Maricopa County Attorney's Office, Phoenix By Amanda M. Parker Counsel for Respondent Dorian Dwight McClellan, Douglas Petitioner
Not for Publication - Rule 111(c), Rules of the Arizona Supreme Court
Petition for Review from the Superior Court in Maricopa County No. CR2018-002775-001 The Honorable Michael J. Herrod, Judge.
Maricopa County Attorney's Office, Phoenix
By Amanda M. Parker
Counsel for Respondent
Dorian Dwight McClellan, Douglas
Petitioner
Judge Brian Y. Furuya delivered the decision of the Court, in which Presiding Judge Kent E. Cattani and Judge Samuel A. Thumma joined.
MEMORANDUM DECISION
FURUYA, Judge.
¶1 Dorian McClellan petitions this court for review from the dismissal of his petition for post-conviction relief filed pursuant to Arizona Rule of Criminal Procedure ("Rule") 33.1. Granting review, we deny relief.
¶2 The State indicted McClellan in 2018 on charges of aggravated taking identity of another and forgery. The superior court issued a warrant for his arrest. On December 3, 2018, police in North Dakota made contact with McClellan after a traffic stop and learned of the Arizona warrant. McClellan was taken into custody based on the Arizona warrant and after officers found probable cause he had committed drug crimes under North Dakota law.
¶3 Pursuant to the Interstate Agreement on Detainers, McClellan was later transported from the custody of the North Dakota State Penitentiary to Arizona and booked in the Maricopa County Jail on April 25, 2019. He was held without bond because of his North Dakota imprisonment. A few months later, McClellan plead guilty to the Arizona charge of aggravated taking identity of another. On August 28, 2019, the Arizona superior court sentenced him to a minimum term of 2.5 years' imprisonment for that offense, with 125 days of presentence incarceration credit, to be served concurrently with McClellan's North Dakota sentence.
¶4 Approximately one year after he was sentenced in this case, McClellan filed a "Motion to Correct Clerical Oversight" in the superior court, asserting the court had awarded him too little presentence incarceration credit. McClellan argued he should have received 269 days of presentence incarceration credit, "from December 3rd, 2018 until August 28, 2019." The court denied the motion, reasoning it had awarded the correct amount of credit based on the date McClellan was booked into the Maricopa County Jail.

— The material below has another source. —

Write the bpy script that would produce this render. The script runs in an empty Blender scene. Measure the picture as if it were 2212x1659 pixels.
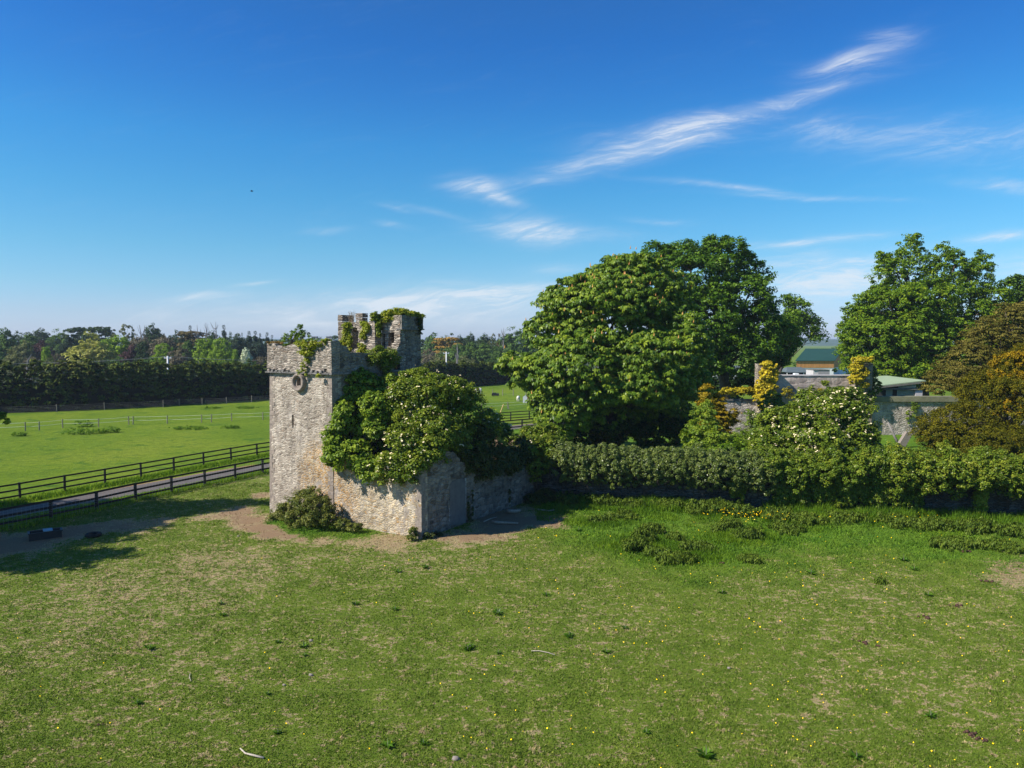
import bpy, math, random
import numpy as np
from mathutils import Vector, Matrix

SC = bpy.context.scene
COL = SC.collection
R = math.radians
HAZE = 0.00017

# ------------------------------------------------------------------ camera
CAM_H, PITCH, F = 11.0, R(3.23), 1587.0
cam_d = bpy.data.cameras.new("camera")
cam = bpy.data.objects.new("camera", cam_d)
COL.objects.link(cam)
cam.location = (0, 0, CAM_H)
cam.rotation_euler = (R(90) - PITCH, 0, 0)
cam_d.sensor_width = 36.0
cam_d.lens = F / 2212 * 36.0
cam_d.clip_start = 0.5
cam_d.clip_end = 20000
SC.camera = cam

# ------------------------------------------------------------------ light
SUN_EL = R(42)
TRAVEL = Vector((0.93, 0.37))            # horizontal direction the light travels
TRAVEL.normalize()
sun_d = bpy.data.lights.new("sun", 'SUN')
sun_d.energy = 5.0
sun_d.angle = R(0.55)
sun_d.color = (1.0, 0.94, 0.84)
sun = bpy.data.objects.new("sun", sun_d)
COL.objects.link(sun)
ray_dir = Vector((TRAVEL.x * math.cos(SUN_EL), TRAVEL.y * math.cos(SUN_EL), -math.sin(SUN_EL)))
sun.rotation_euler = ray_dir.to_track_quat('-Z', 'Y').to_euler()
sun.location = (-40, 0, 60)

SC.view_settings.view_transform = 'Standard'
SC.view_settings.look = 'None'
SC.view_settings.exposure = 0.52
SC.view_settings.gamma = 1.0
SC.render.engine = 'CYCLES'
SC.cycles.use_denoising = True
SC.cycles.denoising_prefilter = "ACCURATE"
SC.cycles.max_bounces = 6
SC.cycles.diffuse_bounces = 3
SC.cycles.glossy_bounces = 2
SC.cycles.transmission_bounces = 4
SC.cycles.transparent_max_bounces = 6
SC.cycles.volume_bounces = 0
SC.cycles.caustics_reflective = False
SC.cycles.caustics_refractive = False


# ------------------------------------------------------------------ node helpers
class NT:
    def __init__(self, tree):
        self.t = tree
        self.t.nodes.clear()

    def n(self, typ, **kw):
        nd = self.t.nodes.new(typ)
        for k, v in kw.items():
            if k.startswith('in_'):
                nd.inputs[k[3:].replace('_', ' ')].default_value = v
            else:
                setattr(nd, k, v)
        return nd

    def l(self, a, b):
        self.t.links.new(a, b)

    def val(self, sock, v):
        if hasattr(v, 'is_output'):
            self.l(v, sock)
        else:
            sock.default_value = v

    def math(self, op, a, b=None, c=None, clamp=False):
        nd = self.n('ShaderNodeMath', operation=op, use_clamp=clamp)
        self.val(nd.inputs[0], a)
        if b is not None: self.val(nd.inputs[1], b)
        if c is not None: self.val(nd.inputs[2], c)
        return nd.outputs[0]

    def vmath(self, op, a, b=None):
        nd = self.n('ShaderNodeVectorMath', operation=op)
        self.val(nd.inputs[0], a)
        if b is not None: self.val(nd.inputs[1], b)
        return nd.outputs['Value'] if op in ('LENGTH', 'DISTANCE', 'DOT_PRODUCT') else nd.outputs[0]

    def noise(self, vec, scale, detail=4, rough=0.55, dist=0.0):
        nd = self.n('ShaderNodeTexNoise')
        self.val(nd.inputs['Vector'], vec)
        nd.inputs['Scale'].default_value = scale
        nd.inputs['Detail'].default_value = detail
        nd.inputs['Roughness'].default_value = rough
        nd.inputs['Distortion'].default_value = dist
        return nd.outputs[0]

    def ramp(self, fac, stops, interp='LINEAR'):
        nd = self.n('ShaderNodeValToRGB')
        cr = nd.color_ramp
        cr.interpolation = interp
        while len(cr.elements) < len(stops): cr.elements.new(0.5)
        for e, (p, c) in zip(cr.elements, stops):
            e.position = p
            e.color = (*c, 1) if len(c) == 3 else c
        self.val(nd.inputs[0], fac)
        return nd.outputs[0]

    def mix(self, fac, a, b, mode='MIX'):
        nd = self.n('ShaderNodeMix', data_type='RGBA', blend_type=mode)
        self.val(nd.inputs[0], fac)
        self.val(nd.inputs[6], a if hasattr(a, 'is_output') else (*a, 1) if len(a) == 3 else a)
        self.val(nd.inputs[7], b if hasattr(b, 'is_output') else (*b, 1) if len(b) == 3 else b)
        return nd.outputs[2]

    def smooth(self, x, lo, hi):
        nd = self.n('ShaderNodeMapRange', interpolation_type='SMOOTHSTEP')
        self.val(nd.inputs[0], x)
        nd.inputs[1].default_value = lo
        nd.inputs[2].default_value = hi
        return nd.outputs[0]

    def scalev(self, vec, s):
        return self.vmath('MULTIPLY', vec, s)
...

¶5 McClellan petitioned this court for review of the superior court's decision. Further, McClellan's petition states it was filed pursuant to Rule 32.16. However, because he pled guilty, and also because he argues the court erred by not awarding him credit for the period he spent in North Dakota custody pursuant to the Arizona warrant, we review McClellan's motion instead pursuant to Rule 33. See Ariz. R. Crim. P. 33.1(c) and 33.3(b).

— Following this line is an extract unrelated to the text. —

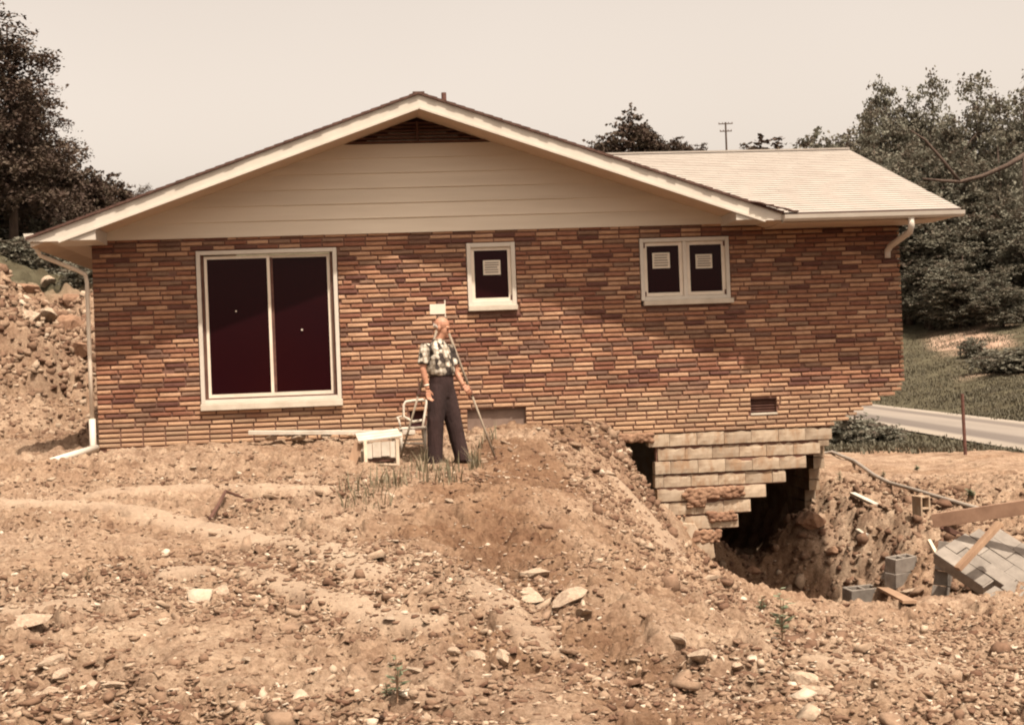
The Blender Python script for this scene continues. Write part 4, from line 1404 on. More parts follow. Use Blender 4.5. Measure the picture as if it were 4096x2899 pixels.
ROCKS = [
 (110, 2512, .20, .35, 'flat pale stone slab at the left edge above a shaded hollow'),
 (200, 2665, .10, .6, 'whitish lump of stone in the lower left corner of the ground'),
 (255, 2725, .09, .5, 'pale pointed stone below the whitish lump at lower left'),
 (450, 2745, .085, .5, 'slanted pale stone low in the left foreground'),
 (195, 2775, .065, .7, 'small round white stone at the bottom left corner'),
 (650, 2500, .10, .45, 'cream stone right of the dark hollow at lower left'),
 (990, 2660, .07, .4, 'small bright flat stone in the lower left centre foreground'),
 (1245, 2700, .075, .4, 'thin tilted pale stone right of the lower left hollow'),
 (890, 2370, .16, .5, 'rounded brown rock sitting on the track in the left foreground'),
 (1560, 2480, .09, .35, 'flat pale flagstone bit left of the foreground seedling'),
 (1820, 2625, .075, .8, 'upright pale stone right of the foreground seedling'),
 (1915, 2632, .085, .6, 'angular pale rock right of the upright stone near the seedling'),
 (2010, 2640, .085, .9, 'tall slanted stone leaning at a dark gap in the lower middle'),
 (1680, 2690, .11, .3, 'thin flat slab with dark underside below the seedling'),
 (2130, 2390, .19, .28, 'long flat slab with a dark undercut halfway down the bank'),
 (2290, 2400, .20, .55, 'large smooth tan clod in the middle of the bank'),
 (2150, 2300, .16, .5, 'grey jagged rock above the long flat slab on the bank'),
 (2340, 2460, .14, .4, 'arched rock with a dark hollow under it below the tan clod'),
 (1800, 2010, .09, .45, 'rounded tan rock at the top of the bank below the man'),
 (2480, 1825, .17, .6, 'pale rock jutting from the bank edge beside the broken foundation'),
 (2440, 1900, .13, .5, 'tan rock low on the bank edge beside the broken foundation'),
 (2710, 2555, .14, .4, 'long pale stone tilted in the lower right middle ground'),
 (2800, 2640, .17, .6, 'bulky tan rock with a shaded right side in the lower right'),
 (2960, 2690, .08, .7, 'small pale block of stone right of the bulky tan rock'),
 (3210, 2730, .14, .55, 'angular pale boulder near the bottom right'),
 (3270, 2785, .11, .8, 'white triangular stone at the bottom edge, right part'),
 (3800, 2605, .09, .4, 'bright flat stone on the pale ground at far lower right'),
 (2840, 2320, .11, .5, 'whitish stone lying under the lowest foundation block'),
 (3500, 2130 + 30, .10, .35, 'pale stone on the sunlit slope right of the hole'),
 (3440, 2225, .09, .7, 'white rounded stone on the slope left of the loose blocks'),
 (3480, 2215, .10, .6, 'second whitish stone just left of the loose blocks'),
 (3645, 2368, .17, .45, 'bright white chunk of concrete lying below the loose blocks'),
]
for i, (px, py, s, fl, lab) in enumerate(ROCKS):
    single_rock(px, py, s * .82, lab, group='larger stones on the building ground', flat=fl, seed=i, rz=random.uniform(0, 6.28), sx=random.uniform(1.1, 1.5))
# bank outcrop boulders
for i, (px, py, s, fl, lab) in enumerate([
 (110, 1150, .34, .7, 'dark-seamed boulder at the top left of the rocky bank'),
 (190, 1120, .30, .6, 'pale boulder along the crest of the rocky bank'),
 (300, 1190, .36, .7, 'boulder on the bank crest nearest the house corner'),
 (200, 1265, .42, .9, 'large upright pale rock in the middle of the bank outcrop'),
 (290, 1300, .42, .9, 'large lit rock face near the house corner on the bank'),
 (120, 1270, .33, .7, 'tan boulder at the left edge of the bank outcrop'),
 (330, 1390, .33, .7, 'lowest boulder of the outcrop beside the downspout')]):
    single_rock(px, py, s * .95, lab, group='boulders in the bank outcrop', mat='limestone' if i % 2 else 'clod', lift=-s * .3, name='boulder', flat=fl, seed=50 + i, rz=random.uniform(0, 6), sx=1.2)
for i, (px, py, s, fl, lab) in enumerate([
 (3245, 2120, .34, .9, 'big brown boulder in the shaded hole under the house'),
 (3330, 2215, .17, .8, 'small brown rock below the big boulder in the hole'),
 (2545, 1800, .13, .8, 'earthy clod wedged in the dark gap left of the foundation blocks'),
 (2600, 1925, .12, .8, 'lower earthy clod in the gap left of the foundation blocks'),
 (3010, 2290, .22, .6, 'brown clod heaped under the stepped foundation end')]):
    single_rock(px, py, s, lab, group='rocks in the basement hole', mat='clod', name='boulder', flat=fl, seed=80 + i)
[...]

¶6 To be timely, a defendant seeking relief under Rule 33.1(c) "must file the notice for a claim . . . within a reasonable time after discovering the basis for the claim." Ariz. R. Crim. P. 33.4(b)(3)(B) .
¶7 Given the nature of McClellan's argument, it would appear that he would have known of the proper number of days that should have been credited to him against his sentence for time served upon the entry of the superior court's sentencing order. But no such challenge was made at sentencing and his motion challenging that calculation was not filed until after the passage of nearly a year. No explanation was given for this significant delay.
¶8 Moreover, the superior court's decision shows no abuse of discretion because McClellan failed to carry his burden of demonstrating entitlement to additional credit. See State v. Cecena, 235 Ariz. 623, 625, ¶ 10 (App. 2014). Even though McClellan states he was in custody in North Dakota at least in part because of the Arizona warrant, he does not provide sufficient information about his North Dakota conviction- such as when he was charged and taken into custody in that matter-to show "that the Arizona charge was a but for cause" of his North Dakota incarceration. Id. (citation and internal quotation marks omitted).
¶9 For these reasons, we accept jurisdiction but deny the relief requested.